En el Evangelio de este domingo del publicano y el fariseo nos solemos poner en la piel de uno de los dos personajes, con un poco de suerte en la piel del fariseo que se ensalza a sí mismo en oposición a los demás: ladrones, injustos, adúlteros.
Pero el centro de la parábola, como casi siempre, es Dios, aquel que justifica.
Fariseo y publicano (pecador público y, por tanto, perfectamente identificable por todos) va al templo a orar. El primero erguido y seguro de sí mismo porque es bueno, porque cumple con la ley de Dios, porque se esfuerza y porque todo el mundo lo ve y lo sabe:¡¡¡Qué bueno y qué cumplidor es!!!
El publicano, encogido sobre sí mismo, sin atreverse a volverse hacia Dios, con los ojos bajos se queda atrás, sin atreverse a entrar de verdad en la casa del Padre, tímido e inseguro.
El primero hace su gran monólogo, para sí mismo. Nadie lo escucha, ni siquiera Dios.
El segundo ahoga su angustia, su impotencia, su miseria, en un gesto (se golpea el pecho) y en un gemido: «¡Oh Dios!, ten compasión de este pecador.» Nada más.

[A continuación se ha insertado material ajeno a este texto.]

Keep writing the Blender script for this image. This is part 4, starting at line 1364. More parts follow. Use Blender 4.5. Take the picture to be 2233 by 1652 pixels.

Pero sí llega a los oídos de Dios y es Él quien le da el abrazo de bienvenida al hogar, una vez más.
El fariseo no puede salir justificado, salvado, porque no necesita salvación. Porque él mismo se cree que la gana a golpe de ayuno, de diezmo (solidaridad) y de oración. Porque su ser bueno lo lleva a estar por encima de los demás y a condenarlos. Porque se erige en juez y parte, porque come del árbol prohibido de la ciencia del bien y del mal y se convierte en Dios mismo, como en el Génesis. No necesita de Dios porque él se cree dios y se da las gracias a sí mismo, a su esfuerzo, a su bondad.
No es cuestión de elegir entre uno o el otro, entre el publicano o el fariseo, es cuestión de optar por el Padre y saber que es Él quien hace, quien regala, quien salva. Los monólogos autosuficientes no valen para Dios. Quizá un pequeño diálogo, de pocas palabras, baste.